»»

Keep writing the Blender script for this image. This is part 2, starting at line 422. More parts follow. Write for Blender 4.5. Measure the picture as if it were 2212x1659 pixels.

««
»»

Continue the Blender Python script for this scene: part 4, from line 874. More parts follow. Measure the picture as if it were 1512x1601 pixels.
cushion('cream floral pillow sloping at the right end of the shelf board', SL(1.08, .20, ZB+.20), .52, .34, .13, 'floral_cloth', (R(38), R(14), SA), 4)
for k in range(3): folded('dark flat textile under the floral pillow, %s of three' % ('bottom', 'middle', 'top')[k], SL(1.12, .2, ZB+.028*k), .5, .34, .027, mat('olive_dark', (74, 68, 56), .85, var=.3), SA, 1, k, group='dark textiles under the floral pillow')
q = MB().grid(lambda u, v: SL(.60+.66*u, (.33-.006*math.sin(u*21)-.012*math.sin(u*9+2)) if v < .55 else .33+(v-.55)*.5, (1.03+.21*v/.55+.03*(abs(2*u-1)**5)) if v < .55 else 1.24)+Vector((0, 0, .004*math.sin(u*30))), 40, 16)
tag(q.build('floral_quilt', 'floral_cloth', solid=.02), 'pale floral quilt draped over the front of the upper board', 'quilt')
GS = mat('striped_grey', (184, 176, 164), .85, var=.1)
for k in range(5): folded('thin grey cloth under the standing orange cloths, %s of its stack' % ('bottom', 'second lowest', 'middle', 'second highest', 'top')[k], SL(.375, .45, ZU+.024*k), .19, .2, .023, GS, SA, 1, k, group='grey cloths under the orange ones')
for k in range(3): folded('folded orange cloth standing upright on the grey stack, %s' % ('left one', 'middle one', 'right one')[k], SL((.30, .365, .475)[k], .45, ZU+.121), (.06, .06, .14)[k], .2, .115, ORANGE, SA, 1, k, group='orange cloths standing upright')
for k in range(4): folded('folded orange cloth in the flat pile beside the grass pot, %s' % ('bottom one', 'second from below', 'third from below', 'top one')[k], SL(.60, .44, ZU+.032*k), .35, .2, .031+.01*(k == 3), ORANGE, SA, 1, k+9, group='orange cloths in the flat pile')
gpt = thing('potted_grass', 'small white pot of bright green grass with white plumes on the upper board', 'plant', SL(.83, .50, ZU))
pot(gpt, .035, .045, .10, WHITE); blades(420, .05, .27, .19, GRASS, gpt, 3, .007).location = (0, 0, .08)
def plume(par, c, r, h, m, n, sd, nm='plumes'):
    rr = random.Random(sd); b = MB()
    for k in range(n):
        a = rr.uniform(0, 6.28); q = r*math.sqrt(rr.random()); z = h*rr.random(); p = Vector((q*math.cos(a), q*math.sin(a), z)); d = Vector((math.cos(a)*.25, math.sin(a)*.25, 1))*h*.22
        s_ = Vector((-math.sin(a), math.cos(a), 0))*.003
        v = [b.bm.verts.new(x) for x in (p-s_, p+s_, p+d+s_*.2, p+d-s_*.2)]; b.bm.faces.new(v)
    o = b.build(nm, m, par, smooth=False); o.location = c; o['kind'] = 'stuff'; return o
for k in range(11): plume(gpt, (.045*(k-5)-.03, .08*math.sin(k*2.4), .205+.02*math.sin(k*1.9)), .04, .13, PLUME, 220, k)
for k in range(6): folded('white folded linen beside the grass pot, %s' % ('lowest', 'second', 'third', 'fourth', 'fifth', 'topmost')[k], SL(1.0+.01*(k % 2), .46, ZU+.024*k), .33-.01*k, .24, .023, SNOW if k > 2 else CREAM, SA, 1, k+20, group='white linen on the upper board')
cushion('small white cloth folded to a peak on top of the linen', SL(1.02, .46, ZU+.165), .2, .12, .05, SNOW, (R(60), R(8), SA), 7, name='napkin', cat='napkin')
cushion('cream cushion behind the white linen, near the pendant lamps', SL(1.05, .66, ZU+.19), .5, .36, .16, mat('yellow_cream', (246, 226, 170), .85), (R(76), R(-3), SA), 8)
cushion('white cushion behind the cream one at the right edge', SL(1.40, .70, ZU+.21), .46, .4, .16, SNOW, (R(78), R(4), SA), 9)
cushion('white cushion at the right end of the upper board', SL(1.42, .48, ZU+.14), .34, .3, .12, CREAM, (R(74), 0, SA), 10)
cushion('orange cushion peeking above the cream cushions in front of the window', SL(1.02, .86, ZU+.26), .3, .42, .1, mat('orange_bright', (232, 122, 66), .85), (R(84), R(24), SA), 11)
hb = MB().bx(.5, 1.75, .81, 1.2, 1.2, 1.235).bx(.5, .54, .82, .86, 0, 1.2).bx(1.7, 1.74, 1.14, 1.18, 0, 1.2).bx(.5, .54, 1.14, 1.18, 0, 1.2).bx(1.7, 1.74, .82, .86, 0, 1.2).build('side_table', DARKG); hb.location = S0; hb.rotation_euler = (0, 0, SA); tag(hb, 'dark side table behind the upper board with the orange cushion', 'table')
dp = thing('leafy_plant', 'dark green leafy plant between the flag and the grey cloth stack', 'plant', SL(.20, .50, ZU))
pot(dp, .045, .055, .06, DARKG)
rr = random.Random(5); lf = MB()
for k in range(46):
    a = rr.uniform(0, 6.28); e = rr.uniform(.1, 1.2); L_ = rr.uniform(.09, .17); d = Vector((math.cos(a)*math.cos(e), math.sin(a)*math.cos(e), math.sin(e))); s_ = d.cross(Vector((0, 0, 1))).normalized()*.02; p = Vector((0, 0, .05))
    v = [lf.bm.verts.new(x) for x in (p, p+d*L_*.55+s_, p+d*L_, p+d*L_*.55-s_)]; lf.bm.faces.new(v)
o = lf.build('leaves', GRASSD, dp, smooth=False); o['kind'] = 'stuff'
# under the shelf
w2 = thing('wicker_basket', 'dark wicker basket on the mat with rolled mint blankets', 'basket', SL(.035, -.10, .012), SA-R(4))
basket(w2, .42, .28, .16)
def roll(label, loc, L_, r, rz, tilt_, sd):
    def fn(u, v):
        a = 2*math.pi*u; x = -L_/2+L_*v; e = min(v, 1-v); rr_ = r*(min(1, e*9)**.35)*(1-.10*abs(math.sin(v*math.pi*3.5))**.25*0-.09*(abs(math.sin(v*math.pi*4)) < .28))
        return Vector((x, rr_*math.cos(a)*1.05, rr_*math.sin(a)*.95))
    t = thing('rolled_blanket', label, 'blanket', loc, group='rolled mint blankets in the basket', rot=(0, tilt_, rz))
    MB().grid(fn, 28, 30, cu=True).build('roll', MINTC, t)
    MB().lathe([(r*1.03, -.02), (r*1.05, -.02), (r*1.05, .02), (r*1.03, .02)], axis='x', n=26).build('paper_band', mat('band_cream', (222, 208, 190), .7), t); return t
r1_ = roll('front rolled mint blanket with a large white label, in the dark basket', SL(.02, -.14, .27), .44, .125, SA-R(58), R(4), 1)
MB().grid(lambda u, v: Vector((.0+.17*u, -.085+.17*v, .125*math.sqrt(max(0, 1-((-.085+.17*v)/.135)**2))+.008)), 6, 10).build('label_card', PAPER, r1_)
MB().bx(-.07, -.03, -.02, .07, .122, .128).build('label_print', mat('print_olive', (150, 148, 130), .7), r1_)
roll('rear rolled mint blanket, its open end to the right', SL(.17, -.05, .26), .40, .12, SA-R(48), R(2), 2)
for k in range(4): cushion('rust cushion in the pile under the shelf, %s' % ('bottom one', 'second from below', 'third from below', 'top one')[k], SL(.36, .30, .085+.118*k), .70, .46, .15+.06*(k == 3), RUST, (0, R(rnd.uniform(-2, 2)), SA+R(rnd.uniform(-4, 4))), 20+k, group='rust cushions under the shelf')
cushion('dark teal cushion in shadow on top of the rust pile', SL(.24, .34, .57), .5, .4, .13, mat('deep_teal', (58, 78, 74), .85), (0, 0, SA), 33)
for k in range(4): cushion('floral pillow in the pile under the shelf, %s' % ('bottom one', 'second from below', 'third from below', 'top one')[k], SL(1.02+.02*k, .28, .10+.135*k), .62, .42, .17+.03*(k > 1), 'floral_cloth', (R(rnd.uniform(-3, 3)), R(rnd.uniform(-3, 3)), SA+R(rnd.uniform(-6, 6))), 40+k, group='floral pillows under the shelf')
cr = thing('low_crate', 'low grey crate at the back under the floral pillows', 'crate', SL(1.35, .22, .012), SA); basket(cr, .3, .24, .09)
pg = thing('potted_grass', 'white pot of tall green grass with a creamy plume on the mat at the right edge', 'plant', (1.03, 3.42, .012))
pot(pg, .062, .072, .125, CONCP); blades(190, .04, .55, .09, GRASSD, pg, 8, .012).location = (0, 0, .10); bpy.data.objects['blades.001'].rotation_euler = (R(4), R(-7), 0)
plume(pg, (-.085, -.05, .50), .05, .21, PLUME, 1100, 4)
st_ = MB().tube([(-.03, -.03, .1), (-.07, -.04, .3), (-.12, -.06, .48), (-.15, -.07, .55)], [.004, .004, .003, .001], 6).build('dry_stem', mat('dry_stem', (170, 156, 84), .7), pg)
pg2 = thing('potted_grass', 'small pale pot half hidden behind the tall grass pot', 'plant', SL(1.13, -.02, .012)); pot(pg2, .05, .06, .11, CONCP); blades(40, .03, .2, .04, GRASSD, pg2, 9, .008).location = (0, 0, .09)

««

CHALLENGE
Output exactly the lines running from the line containing "cushion('dark teal cushion" through the line containing "pg2 = thing('potted_grass', 'small", and only those lines.

FULL RESPONSE
cushion('dark teal cushion in shadow on top of the rust pile', SL(.24, .34, .57), .5, .4, .13, mat('deep_teal', (58, 78, 74), .85), (0, 0, SA), 33)
for k in range(4): cushion('floral pillow in the pile under the shelf, %s' % ('bottom one', 'second from below', 'third from below', 'top one')[k], SL(1.02+.02*k, .28, .10+.135*k), .62, .42, .17+.03*(k > 1), 'floral_cloth', (R(rnd.uniform(-3, 3)), R(rnd.uniform(-3, 3)), SA+R(rnd.uniform(-6, 6))), 40+k, group='floral pillows under the shelf')
cr = thing('low_crate', 'low grey crate at the back under the floral pillows', 'crate', SL(1.35, .22, .012), SA); basket(cr, .3, .24, .09)
pg = thing('potted_grass', 'white pot of tall green grass with a creamy plume on the mat at the right edge', 'plant', (1.03, 3.42, .012))
pot(pg, .062, .072, .125, CONCP); blades(190, .04, .55, .09, GRASSD, pg, 8, .012).location = (0, 0, .10); bpy.data.objects['blades.001'].rotation_euler = (R(4), R(-7), 0)
plume(pg, (-.085, -.05, .50), .05, .21, PLUME, 1100, 4)
st_ = MB().tube([(-.03, -.03, .1), (-.07, -.04, .3), (-.12, -.06, .48), (-.15, -.07, .55)], [.004, .004, .003, .001], 6).build('dry_stem', mat('dry_stem', (170, 156, 84), .7), pg)
pg2 = thing('potted_grass', 'small pale pot half hidden behind the tall grass pot', 'plant', SL(1.13, -.02, .012)); pot(pg2, .05, .06, .11, CONCP); blades(40, .03, .2, .04, GRASSD, pg2, 9, .008).location = (0, 0, .09)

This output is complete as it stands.